Republicans Already Blaming Illegals for Their Defeat, and They Haven’t Lost — Yet

Thomas D. EliasOP-ED

Every national poll shows the Republican Party is poised to make big gains this fall, perhaps even taking back control of both the House and Senate. Even here in California, where the movie muscleman Arnold Schwarzenegger is the only GOP candidate of the last 18 years to win a top-of-ticket race, Republican nominees for governor and the U.S. Senate are giving their Democratic opponents a tussle.

Nevertheless, Republican activists already have decided who to blame if they don’t make the gains they expect. No surprise here; it will be illegal immigrants, the same group many GOP candidates have spent much of this year blaming for problems in public schools, unemployment and just about every other American ailment.

Wall Street Is an Exception

About the only thing they haven’t tried to blame on illegals is Wall Street’s big trouble; illegals are simply too poor for anyone to believe they had anything to do with that one.

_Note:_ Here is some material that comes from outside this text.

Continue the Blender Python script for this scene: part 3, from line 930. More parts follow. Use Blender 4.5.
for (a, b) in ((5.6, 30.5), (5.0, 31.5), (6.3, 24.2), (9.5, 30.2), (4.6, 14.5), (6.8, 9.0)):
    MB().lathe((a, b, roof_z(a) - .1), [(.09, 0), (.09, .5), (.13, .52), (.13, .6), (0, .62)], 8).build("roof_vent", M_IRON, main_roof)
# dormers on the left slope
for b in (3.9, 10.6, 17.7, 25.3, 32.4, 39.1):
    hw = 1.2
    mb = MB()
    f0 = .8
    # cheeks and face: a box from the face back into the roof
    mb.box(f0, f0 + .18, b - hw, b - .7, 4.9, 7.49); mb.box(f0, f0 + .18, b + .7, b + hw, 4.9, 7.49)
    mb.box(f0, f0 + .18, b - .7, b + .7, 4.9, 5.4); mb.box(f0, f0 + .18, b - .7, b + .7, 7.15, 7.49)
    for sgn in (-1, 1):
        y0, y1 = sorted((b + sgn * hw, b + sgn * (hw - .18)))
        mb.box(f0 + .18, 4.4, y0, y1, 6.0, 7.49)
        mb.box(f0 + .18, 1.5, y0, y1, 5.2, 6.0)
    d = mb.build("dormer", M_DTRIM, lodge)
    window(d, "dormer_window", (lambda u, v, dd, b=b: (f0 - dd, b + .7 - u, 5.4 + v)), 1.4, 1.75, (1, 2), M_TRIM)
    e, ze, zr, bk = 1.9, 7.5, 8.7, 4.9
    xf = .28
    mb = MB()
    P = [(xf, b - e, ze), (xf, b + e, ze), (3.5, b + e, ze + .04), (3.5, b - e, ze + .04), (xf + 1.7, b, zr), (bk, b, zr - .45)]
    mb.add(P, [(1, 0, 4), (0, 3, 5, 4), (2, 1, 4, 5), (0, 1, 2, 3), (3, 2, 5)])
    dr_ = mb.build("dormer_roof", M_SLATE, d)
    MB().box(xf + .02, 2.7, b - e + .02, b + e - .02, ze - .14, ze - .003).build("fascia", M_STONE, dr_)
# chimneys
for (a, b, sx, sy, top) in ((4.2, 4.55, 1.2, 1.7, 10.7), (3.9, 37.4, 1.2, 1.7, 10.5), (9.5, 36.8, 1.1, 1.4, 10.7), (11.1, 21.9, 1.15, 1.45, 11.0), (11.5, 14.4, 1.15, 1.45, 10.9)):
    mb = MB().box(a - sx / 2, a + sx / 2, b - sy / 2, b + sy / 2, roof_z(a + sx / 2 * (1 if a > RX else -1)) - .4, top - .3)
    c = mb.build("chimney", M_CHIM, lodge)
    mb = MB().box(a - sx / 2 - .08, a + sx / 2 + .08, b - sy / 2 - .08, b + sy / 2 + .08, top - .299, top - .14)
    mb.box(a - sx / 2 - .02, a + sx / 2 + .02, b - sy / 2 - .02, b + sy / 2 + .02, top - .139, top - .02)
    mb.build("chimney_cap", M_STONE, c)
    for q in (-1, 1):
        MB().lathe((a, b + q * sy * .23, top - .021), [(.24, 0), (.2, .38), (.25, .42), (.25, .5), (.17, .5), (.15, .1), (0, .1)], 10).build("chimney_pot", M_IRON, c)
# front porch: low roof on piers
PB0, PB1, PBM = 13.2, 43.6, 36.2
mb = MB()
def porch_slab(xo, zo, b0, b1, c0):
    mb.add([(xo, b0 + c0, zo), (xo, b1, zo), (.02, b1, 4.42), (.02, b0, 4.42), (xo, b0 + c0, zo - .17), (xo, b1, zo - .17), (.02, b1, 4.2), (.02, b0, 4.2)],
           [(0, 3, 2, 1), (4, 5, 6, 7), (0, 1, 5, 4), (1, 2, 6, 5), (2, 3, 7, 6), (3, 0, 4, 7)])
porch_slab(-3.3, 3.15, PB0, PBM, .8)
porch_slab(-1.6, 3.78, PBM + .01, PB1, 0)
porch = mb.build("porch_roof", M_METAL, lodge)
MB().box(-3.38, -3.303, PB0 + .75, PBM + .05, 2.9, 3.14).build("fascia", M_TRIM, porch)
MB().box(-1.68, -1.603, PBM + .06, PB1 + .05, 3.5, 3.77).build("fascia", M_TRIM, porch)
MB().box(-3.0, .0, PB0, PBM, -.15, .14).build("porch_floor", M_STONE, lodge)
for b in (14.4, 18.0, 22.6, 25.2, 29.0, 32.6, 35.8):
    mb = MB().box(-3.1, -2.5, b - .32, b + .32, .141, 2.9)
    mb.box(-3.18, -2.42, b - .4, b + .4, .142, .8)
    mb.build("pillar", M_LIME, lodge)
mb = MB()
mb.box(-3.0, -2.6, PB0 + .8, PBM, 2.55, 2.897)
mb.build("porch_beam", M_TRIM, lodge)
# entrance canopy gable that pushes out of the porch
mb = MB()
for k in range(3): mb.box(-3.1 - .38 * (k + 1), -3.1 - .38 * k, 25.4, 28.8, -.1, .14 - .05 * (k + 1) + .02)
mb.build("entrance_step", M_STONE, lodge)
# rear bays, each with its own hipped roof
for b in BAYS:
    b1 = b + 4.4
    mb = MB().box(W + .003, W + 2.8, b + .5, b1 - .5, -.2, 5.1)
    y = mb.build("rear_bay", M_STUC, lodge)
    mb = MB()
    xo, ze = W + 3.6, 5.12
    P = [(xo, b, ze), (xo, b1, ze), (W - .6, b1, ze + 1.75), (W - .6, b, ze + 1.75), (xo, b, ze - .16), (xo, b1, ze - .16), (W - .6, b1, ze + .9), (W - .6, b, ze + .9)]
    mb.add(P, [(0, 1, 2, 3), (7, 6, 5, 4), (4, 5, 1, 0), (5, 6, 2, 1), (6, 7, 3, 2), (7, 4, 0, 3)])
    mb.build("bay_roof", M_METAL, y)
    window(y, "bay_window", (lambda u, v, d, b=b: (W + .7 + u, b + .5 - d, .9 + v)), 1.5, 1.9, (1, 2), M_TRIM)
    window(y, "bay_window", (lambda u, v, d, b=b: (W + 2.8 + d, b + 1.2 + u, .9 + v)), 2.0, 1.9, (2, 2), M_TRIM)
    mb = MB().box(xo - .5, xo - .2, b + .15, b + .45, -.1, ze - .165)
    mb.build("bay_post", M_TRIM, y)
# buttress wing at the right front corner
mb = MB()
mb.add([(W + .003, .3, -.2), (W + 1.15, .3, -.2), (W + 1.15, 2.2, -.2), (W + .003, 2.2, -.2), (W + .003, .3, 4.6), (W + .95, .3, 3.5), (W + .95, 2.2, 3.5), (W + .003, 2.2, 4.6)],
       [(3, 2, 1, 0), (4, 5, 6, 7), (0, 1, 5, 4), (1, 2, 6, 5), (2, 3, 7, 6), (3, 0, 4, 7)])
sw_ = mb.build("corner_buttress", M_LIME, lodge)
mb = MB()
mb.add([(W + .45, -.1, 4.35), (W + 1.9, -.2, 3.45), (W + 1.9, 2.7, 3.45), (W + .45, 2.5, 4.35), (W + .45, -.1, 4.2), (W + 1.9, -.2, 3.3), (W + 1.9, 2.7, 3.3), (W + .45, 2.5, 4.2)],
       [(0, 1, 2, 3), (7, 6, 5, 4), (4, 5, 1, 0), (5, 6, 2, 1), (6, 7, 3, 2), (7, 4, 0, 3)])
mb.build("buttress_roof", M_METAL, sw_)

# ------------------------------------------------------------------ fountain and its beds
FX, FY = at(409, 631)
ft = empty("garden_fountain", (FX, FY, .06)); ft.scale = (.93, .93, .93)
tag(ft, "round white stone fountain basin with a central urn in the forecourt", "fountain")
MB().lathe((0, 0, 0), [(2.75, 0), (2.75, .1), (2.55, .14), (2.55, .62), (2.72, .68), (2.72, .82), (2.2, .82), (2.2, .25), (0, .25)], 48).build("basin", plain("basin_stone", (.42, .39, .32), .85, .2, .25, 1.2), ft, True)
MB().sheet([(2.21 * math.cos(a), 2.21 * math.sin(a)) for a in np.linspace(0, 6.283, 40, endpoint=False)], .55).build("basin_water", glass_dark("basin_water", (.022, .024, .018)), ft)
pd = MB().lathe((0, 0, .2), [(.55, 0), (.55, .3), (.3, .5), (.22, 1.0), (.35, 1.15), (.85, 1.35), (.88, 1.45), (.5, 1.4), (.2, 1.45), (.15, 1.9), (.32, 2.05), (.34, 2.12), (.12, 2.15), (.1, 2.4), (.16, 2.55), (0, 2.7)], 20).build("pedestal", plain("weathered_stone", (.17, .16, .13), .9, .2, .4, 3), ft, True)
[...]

Starting in August, GOP blogs on the Internet began touting what one called “the Obama/Democrat secret plan to win in November. He will allow illegal aliens to vote, by ‘mistake.’”

Said blogger Steve Frank, a former president of the ultra-conservative California Republican Assembly, “Barack Obama has stopped the fence to keep illegal aliens out of this country. Barack has decided that no state should be allowed to enforce federal immigration laws by suing Arizona…the Obama administration is implementing a general amnesty that will allow the vast majority of illegal aliens to stay in the United States. The administration is apparently extending no prosecution of illegal voting by noncitizens…”

By coincidence, the same day Frank wrote that, Homeland Security Secretary Janet Napolitano, the former governor of Arizona, reported 644 of the planned 650 miles of border fencing had been completed, the bulk of the work done under Obama’s administration. She said the other six miles would be finished by year’s end. So much for stopping the fence.

Here They Go Again

The claim that illegal immigrants vote a lot in American elections is an old one, and also unproven. Since 1996, when Orange County Democrat Loretta Sanchez won election to Congress by ousting conservative Republican Robert Dornan, the illegals-vote cry has gone up from the GOP every year or two. It has never been proven.

Dornan, for example, claimed massive voting by illegals cost him his job. The Republican majority that controlled the House of Representatives at the time investigated and could find no more than three dozen examples of non-citizens voting in that election, far from enough to have made any difference.

Most of those who did vote, the GOP-controlled investigation found, did it in the mistaken belief they were eligible.

Now Frank and other Republicans have seized on a summertime report that an illegal immigrant voted in Tennessee in 2004 and U.S. Immigration and Customs Enforcement, part of Napolitano’s department, will not use that fact to deny the man’s current citizenship application. There is no evidence this case has been repeated anywhere else or in significant quantities, but it is the root of the claim that Obama’s Justice Department won’t prosecute proven cases of voting fraud by illegals.

The conservative Heritage Foundation think tank also raises the possibility of massive voting by illegals, even though the alleged phenomenon has never been proven anywhere. Heritage claims as many as 3 percent of all registered voters may be illegals, citing a Government Accountability Office finding that 3 percent of those called for jury duty in one Florida congressional district in 2005 were not citizens. The GAO, however, did not ascertain the nationality of those non-citizens; if they were Cubans (then the most numerous immigrant group in Florida), odds are they were registered Republicans and not Democrats at all.

The charge of a massive amnesty stems from a recent memo from ICE chief John Morton ordering an end to deportation proceedings against immigrants who have already applied for and are about to obtain legal status, until their cases are decided. If an applicant is rejected, deportation proceedings would resume.

Morton says that will free up personnel and money to concentrate on what he calls “the worst of the worst.” But Frank and other Republicans call this a form of amnesty.

Said Napolitano, Morton’s boss and both a former U.S. attorney and ex-attorney general and governor of Arizona, “Like any prosecutor’s office, we have to set priorities.” She said she’s put border security and raids on employers of illegals at the top of her list. Under Obama, she reported, 2,785 employers suspected of illegally hiring non-citizens have been audited and $6.4 million in fines assessed, more audits and fine money in two years than during the eight years of the Bush administration.

That doesn’t sound much like a general amnesty, but Republicans say the entire picture will lead to a large illegal immigrant vote in November.

The bottom line: It’s never happened before, and it almost certainly will not happen this fall. But that won’t keep Republicans from blaming illegals for any, and maybe all, defeats they suffer.